When you are tracking stock prices day in and day out, those small drops feel like the world is crashing. When you look at the long-term trajectory of the stock market, you realize declines are entirely normal. A feature, not a bug.
Zoom out.
The Cost of Comfort
Turbulence sucks because it is uncomfortable. I know for a fact that I would be more comfortable taking a full day to drive out west. I would be in control. I wouldn't be at the mercy of high-altitude winds.
But this comfort comes with a cost.
It would take 20 hours to drive from Atlanta to Colorado. It only takes 2.5 hours to fly the same distance.
The cost of comfort is efficiency.
For all of the discomfort involved in flying, it is a remarkably quick way to travel from point A to point B. Is "comfort" really worth wasting a full day?
Maybe, if comfort were correlated with safety. But that isn't true. In fact, the opposite is.
What are the odds of dying in a motor vehicle crash? 1 in 103. What are the odds of dying in a plane crash? 1 in 9,821. For those keeping score back home, you are 95x more likely to die in a car crash than a plane crash.
Comfort =/= safety. And discomfort =/= risk.
Driving feels safer. It certainly feels more comfortable. But driving takes 10x longer to get from point A to point B, and it increases your risk of a fatal accident by almost 100x when compared to flying.
In this case, the more comfortable option is both more dangerous and less efficient. Hardly worth the tradeoff for comfort.
The same is true with markets.
Stock market declines suck. If you had $100,000 invested in the S&P 500 in January 2020, you lost more than $30,000 in just two months. However, by January 2022 you would be up more than $70,000 from the lows.
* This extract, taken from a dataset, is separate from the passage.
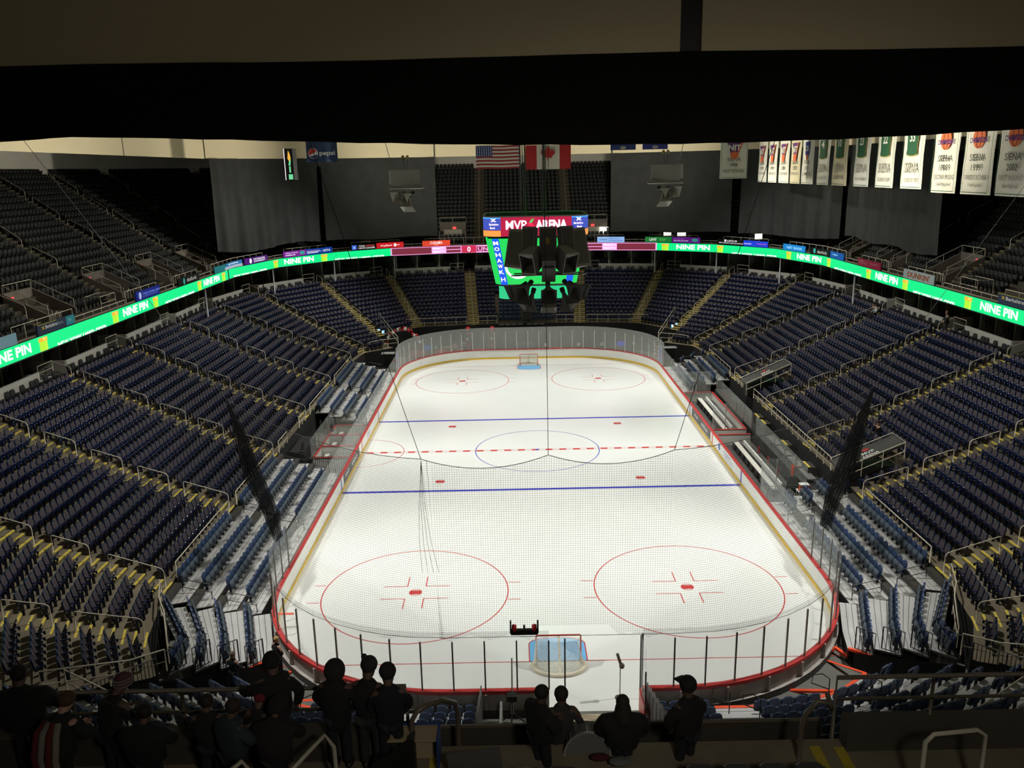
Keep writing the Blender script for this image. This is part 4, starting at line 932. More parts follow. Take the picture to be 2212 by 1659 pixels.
# hem tube of the drape
curt = mat('grey_mesh_curtain', (.036, .038, .037), .95, noise=.25, nscale=.9)
CUR = [([(-10.3, 41.2), (-16, 40), (-22.6, 36.8)], lambda u: 12.7+.1*math.sin(u*9), 'smooth grey curtain hanging left of the scoreboard', 1.2, .06, 3),
       ([(-22.9, 36.2), (-27, 31), (-30.6, 24.5)], lambda u: 12.7+.25*math.sin(u*7), 'creased grey curtain at the far left corner', 5, .2, 5),
       ([(10.2, 41.2), (16, 40), (23.2, 36.6)], lambda u: 12.75+.08*math.sin(u*9), 'smooth grey curtain hanging right of the scoreboard', 1.2, .06, 8),
       ([(24.0, 36), (27.5, 31), (31.2, 25.6)], lambda u: 12.7+.1*math.sin(u*7), 'pleated grey curtain at the far right corner', 7, .12, 9),
       ([(31.6, 25.0), (31.9, 7.5)], lambda u: 13.1-.35*u+.12*math.sin(u*14), 'grey curtain with a gathered hem behind the white banners', 6, .09, 10)]
for P, zb, lb, nf, am, sd in CUR: tag(cloth(P, 21.76, zb, curt, nf, am, 12, seed=sd).obj('curtain', smooth=True), lb, 'curtain')
# ================================================================ BANNERS
bw = mat('banner_white_cloth', (.78, .76, .66), .8, noise=.05, nscale=1); bgold = mat('banner_cream_cloth', (.74, .66, .45), .8, noise=.06, nscale=1)
bink = mat('banner_grey_ink', (.12, .12, .10), .8); bgreen = mat('banner_green_ink', (.02, .10, .045), .8); borng = mat('banner_orange_ink', (.75, .16, .05), .8); bpur = mat('banner_purple_ink', (.14, .04, .2), .8); bred = mat('banner_red_ink', (.55, .05, .05), .8); bblue = mat('banner_blue_ink', (.05, .07, .3), .8); bline = mat('banner_outline_ink', (.35, .34, .28), .8)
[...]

Staying in cash "feels" safer. It is more comfortable. But it is also more dangerous. As your time horizon increases, your odds of positive returns from the stock market approach 100%.
Meanwhile, staying in cash all but guarantees that your savings will depreciate over time thanks to inflation. Market declines suck. Losing money sucks. But declines shouldn't scare you off. In fact, you should welcome declines. Because they offer you cheaper prices to purchase stocks.
Turbulence is the cost of efficient transportation. Market declines are the cost of outsized returns.
Comfort =/= safety. And discomfort =/= risk.
Closing Thoughts
Turbulence sucks. But it isn't dangerous. It isn't risky. It is just uncomfortable.
Stock market declines suck. But they aren't dangerous. They aren't risky. They are just uncomfortable.
The market provides the best opportunity for average investors to create wealth over time. The journey isn't always comfortable, but volatility isn't risk. It isn't danger. It is the cost of wealth creation over time.
Cash might be comfortable, but like driving long distances, it is guaranteed to set you back over time. Ignore the turbulence, and focus on the long game.